Roots

By July 19, 2010Archives, Opinion

A book for fun, not an exam

By Marifi Jara

QUELIMANE, Mozambique–It’s National Children’s Book Day in the Philippines on Tuesday, June 20.

The first book I remember having is a copy of The Ugly Duckling. I vividly recall how it looked like: perfectly child-friendly as the 8×11-inch pages were in thick cardboard, with colorful illustrations and just a few lines on every page for a young one still struggling with reading skills.

In the summer after second grade, I read cover-to-cover a thick children’s storybook version of the Catholic Bible borrowed from a book-lover uncle. It was a lovely spiral-bound edition with every facing-pages featuring an illustration on one side and a short story on the other. I looked forward to going to bed then knowing that a story was lying in wait. Even years later, I would listen to the readings in church during Sunday mass and sometimes find myself trying to imagine the illustration in that book that went with that story.

Later on, I became a big Nancy Drew mysteries fan. They came only in hardcover editions at that time (in the Philippine market) and were quite expensive and so I tried to read as slow as I can to stretch it out until my parents can afford to get me another one or I’ve saved up enough of my school pocket money. But my father later found a second-hand book dealer who sold him, to my heart’s delight, cheaper copies that were still in good shape. It has since been a lifetime love affair with books.

Today, there is a much wider range of options for Filipino children, including the beautifully-illustrated local storybooks and the growing genre called “young adults”. More books have become quite affordable now, but reading remains lackluster in the cultural spectrum. Local governments and Pangasinan communities abroad can help build up our public libraries so that access will be easier for everyone, especially those who struggle to meet life’s more basic needs. Even just P10,000 worth of books could fill up a significant portion of a shelf.

For the National Children’s Book Day, Zarah Grace Gagatiga of the Philippine Board on Books for Young People (pbby.org.ph), which spearheads the annual celebration, writes in her blog “School Librarian in Action” (lovealibrarian.blogspot.com/2010/07/celebrate-national-childrens-book-day.html) several activities that schools and libraries can do for the special day.

For schools that have not yet prepared anything for June 20, it’s not too late. It can be something as simple as having a storytelling session in the classroom or in the library, as suggested in the blog.

To add to that, may I suggest in particular that Filipino and English teachers allot their class time for that day for storytelling, poetry reading, or both! And please don’t give an exam afterwards. That would undoubtedly take the fun out of the activity and defeat the purpose of making children simply appreciate the joy of a story, the pleasure of reading, the value of books and learning.

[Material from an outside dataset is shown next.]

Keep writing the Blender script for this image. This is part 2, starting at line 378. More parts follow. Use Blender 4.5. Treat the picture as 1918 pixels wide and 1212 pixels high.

It would be good to consider reading something local, written by a Pangasinense, or a short story set in or about Pangasinan or the town, or dig up an old local fable. Even in the most limited of libraries, there would be something worth reading.

Perhaps when I reach the age of rocking-chair old, I will try to come full circle and have a go at reading, cover-to-cover, the bible again… in the old Pangasinan version that my mother inherited from an elder (ay agi challenge tan!). And then try to remember those colorful drawings in a children’s book from a long time ago.